Still, it seems true that with some forms of understanding, inhabiting the perspective is part of what it really means to understand it.  I could read about the cosmology of the Iroquois, for example, even talk with elders about it, and I am sure I could learn to explain it, but if I did not grow up relating to the universe through that cosmology, I would not say that I understood it.  Is the “indigenous knowledge”  my learning to explain it, or is it the living the life from within the set of beliefs?  I would say the later.

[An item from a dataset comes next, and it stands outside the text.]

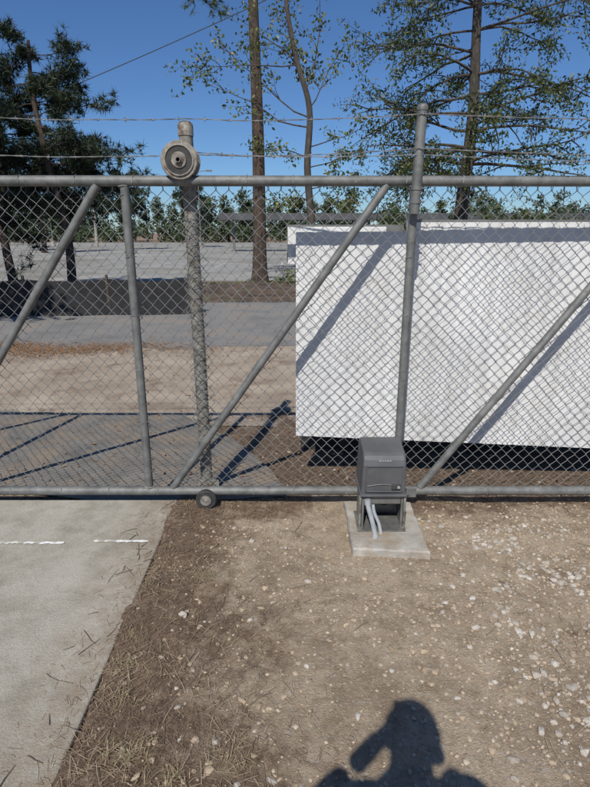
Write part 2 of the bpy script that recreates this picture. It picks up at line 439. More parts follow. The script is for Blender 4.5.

So I suppose that what is bothering me here is the (probably) unintentional presentation of ‘indigenous knowledge’ as something that non-indigenous academics can just “pick up”  and mechanically build into their curriculum and that the mechanical addition makes us white academics satisfied that we have incorporated  “indigenous knowledge.”  That is not enough, of course, any more than it would have been enough for male academics to be satisfied that they had included women’s perspectives had they just grafted a “feminism unit” on to their courses, but otherwise failed to hire women.  If there is to be a genuine incorporation of indigenous knowledge into the academy, then the academy is going to have to invest seriously in First Nations’ scholars.  In the same way that the academy has been transformed (and the project is not yet complete) by feminism, which could not transform disciplines until there was a critical mass of female academics, so too the organic incorporation of the perspectives and knowledges and life-ways of the various First Nations can only be accomplished by similarly transforming the composition of the professoriate and student body.

Just as conservatives prophesied that feminism would destroy academic integrity and rigor, so too will conservatives rail against “indigenization.”  But just as feminism brought new perspectives to bear on traditional subjects, expanding their scope, not destroying them, so too will the knowledge of different indigenous communities expand but not destroy existing disciplines.  But that means having indigenous scholars across disciplines, and not only in Indigenous Studies programs, all of whom can cross traditions in the academy, speaking in their own voice within and against the voice of the disciplines in which they work.

Of course, that too is only a partial step in transforming the colonial history of the country.  The bigger issues concern land claims, honouring the treaties, and working out some means of systematically compensating the peoples of the First Nations for the material losses colonialism imposed upon them.